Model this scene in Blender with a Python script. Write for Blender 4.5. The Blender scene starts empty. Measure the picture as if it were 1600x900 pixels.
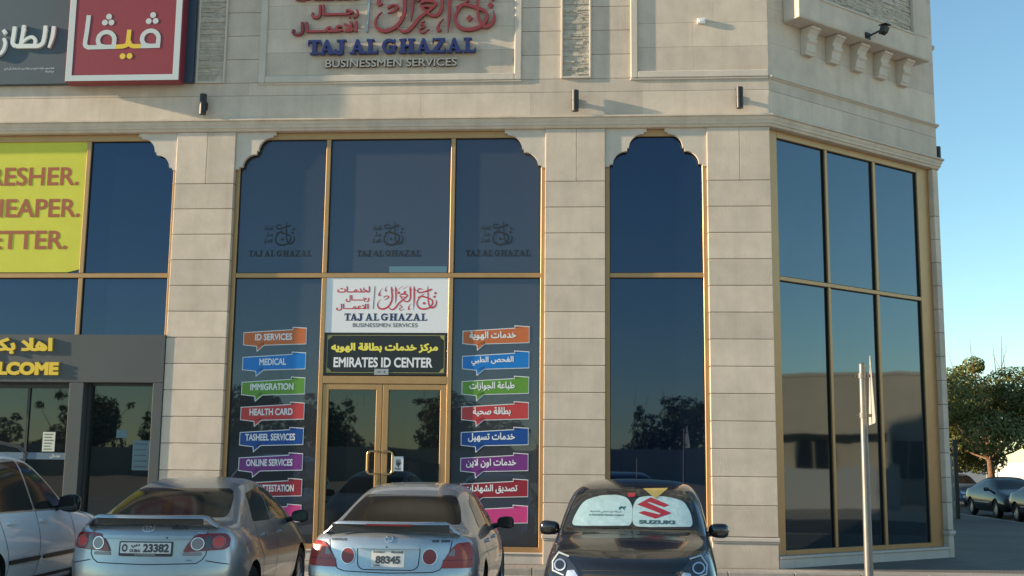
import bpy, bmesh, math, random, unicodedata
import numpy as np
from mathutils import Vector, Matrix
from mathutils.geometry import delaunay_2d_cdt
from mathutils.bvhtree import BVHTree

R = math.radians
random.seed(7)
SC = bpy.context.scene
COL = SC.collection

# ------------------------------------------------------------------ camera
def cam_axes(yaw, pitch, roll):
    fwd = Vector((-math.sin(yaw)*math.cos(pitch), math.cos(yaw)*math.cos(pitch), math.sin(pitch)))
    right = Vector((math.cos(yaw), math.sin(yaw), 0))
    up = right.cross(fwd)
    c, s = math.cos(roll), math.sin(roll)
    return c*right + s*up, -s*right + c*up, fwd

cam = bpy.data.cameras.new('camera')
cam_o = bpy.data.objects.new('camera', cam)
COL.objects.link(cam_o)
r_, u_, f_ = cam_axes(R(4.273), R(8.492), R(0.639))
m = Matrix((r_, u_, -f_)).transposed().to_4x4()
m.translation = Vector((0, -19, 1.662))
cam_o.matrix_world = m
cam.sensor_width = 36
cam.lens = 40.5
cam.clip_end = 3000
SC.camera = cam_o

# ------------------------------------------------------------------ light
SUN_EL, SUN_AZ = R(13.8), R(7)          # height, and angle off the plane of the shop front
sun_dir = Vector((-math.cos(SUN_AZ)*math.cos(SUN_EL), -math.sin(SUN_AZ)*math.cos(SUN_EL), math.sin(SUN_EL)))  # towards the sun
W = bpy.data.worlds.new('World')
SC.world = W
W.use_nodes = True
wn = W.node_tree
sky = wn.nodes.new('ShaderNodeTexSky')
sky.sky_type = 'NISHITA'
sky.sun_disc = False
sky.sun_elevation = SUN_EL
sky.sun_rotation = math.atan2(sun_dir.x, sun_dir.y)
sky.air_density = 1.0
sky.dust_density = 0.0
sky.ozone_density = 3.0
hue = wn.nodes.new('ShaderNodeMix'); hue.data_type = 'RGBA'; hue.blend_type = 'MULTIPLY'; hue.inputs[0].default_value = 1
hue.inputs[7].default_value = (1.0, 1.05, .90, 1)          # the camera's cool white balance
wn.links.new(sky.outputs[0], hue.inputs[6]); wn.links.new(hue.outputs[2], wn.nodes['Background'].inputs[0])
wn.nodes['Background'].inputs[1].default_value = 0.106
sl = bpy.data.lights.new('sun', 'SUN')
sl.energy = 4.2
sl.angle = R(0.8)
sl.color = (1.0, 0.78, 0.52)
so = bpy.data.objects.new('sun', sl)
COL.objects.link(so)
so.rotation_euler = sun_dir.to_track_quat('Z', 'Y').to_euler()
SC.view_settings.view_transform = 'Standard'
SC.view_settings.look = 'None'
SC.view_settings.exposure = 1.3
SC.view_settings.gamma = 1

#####

Reproduce every line of the material precisely, omitting its pictures.

- _Response for this exercise_
Model this scene in Blender with a Python script. Write for Blender 4.5. The Blender scene starts empty. Measure the picture as if it were 1600x900 pixels.
import bpy, bmesh, math, random, unicodedata
import numpy as np
from mathutils import Vector, Matrix
from mathutils.geometry import delaunay_2d_cdt
from mathutils.bvhtree import BVHTree

R = math.radians
random.seed(7)
SC = bpy.context.scene
COL = SC.collection

# ------------------------------------------------------------------ camera
def cam_axes(yaw, pitch, roll):
    fwd = Vector((-math.sin(yaw)*math.cos(pitch), math.cos(yaw)*math.cos(pitch), math.sin(pitch)))
    right = Vector((math.cos(yaw), math.sin(yaw), 0))
    up = right.cross(fwd)
    c, s = math.cos(roll), math.sin(roll)
    return c*right + s*up, -s*right + c*up, fwd

cam = bpy.data.cameras.new('camera')
cam_o = bpy.data.objects.new('camera', cam)
COL.objects.link(cam_o)
r_, u_, f_ = cam_axes(R(4.273), R(8.492), R(0.639))
m = Matrix((r_, u_, -f_)).transposed().to_4x4()
m.translation = Vector((0, -19, 1.662))
cam_o.matrix_world = m
cam.sensor_width = 36
cam.lens = 40.5
cam.clip_end = 3000
SC.camera = cam_o

# ------------------------------------------------------------------ light
SUN_EL, SUN_AZ = R(13.8), R(7)          # height, and angle off the plane of the shop front
sun_dir = Vector((-math.cos(SUN_AZ)*math.cos(SUN_EL), -math.sin(SUN_AZ)*math.cos(SUN_EL), math.sin(SUN_EL)))  # towards the sun
W = bpy.data.worlds.new('World')
SC.world = W
W.use_nodes = True
wn = W.node_tree
sky = wn.nodes.new('ShaderNodeTexSky')
sky.sky_type = 'NISHITA'
sky.sun_disc = False
sky.sun_elevation = SUN_EL
sky.sun_rotation = math.atan2(sun_dir.x, sun_dir.y)
sky.air_density = 1.0
sky.dust_density = 0.0
sky.ozone_density = 3.0
hue = wn.nodes.new('ShaderNodeMix'); hue.data_type = 'RGBA'; hue.blend_type = 'MULTIPLY'; hue.inputs[0].default_value = 1
hue.inputs[7].default_value = (1.0, 1.05, .90, 1)          # the camera's cool white balance
wn.links.new(sky.outputs[0], hue.inputs[6]); wn.links.new(hue.outputs[2], wn.nodes['Background'].inputs[0])
wn.nodes['Background'].inputs[1].default_value = 0.106
sl = bpy.data.lights.new('sun', 'SUN')
sl.energy = 4.2
sl.angle = R(0.8)
sl.color = (1.0, 0.78, 0.52)
so = bpy.data.objects.new('sun', sl)
COL.objects.link(so)
so.rotation_euler = sun_dir.to_track_quat('Z', 'Y').to_euler()
SC.view_settings.view_transform = 'Standard'
SC.view_settings.look = 'None'
SC.view_settings.exposure = 1.3
SC.view_settings.gamma = 1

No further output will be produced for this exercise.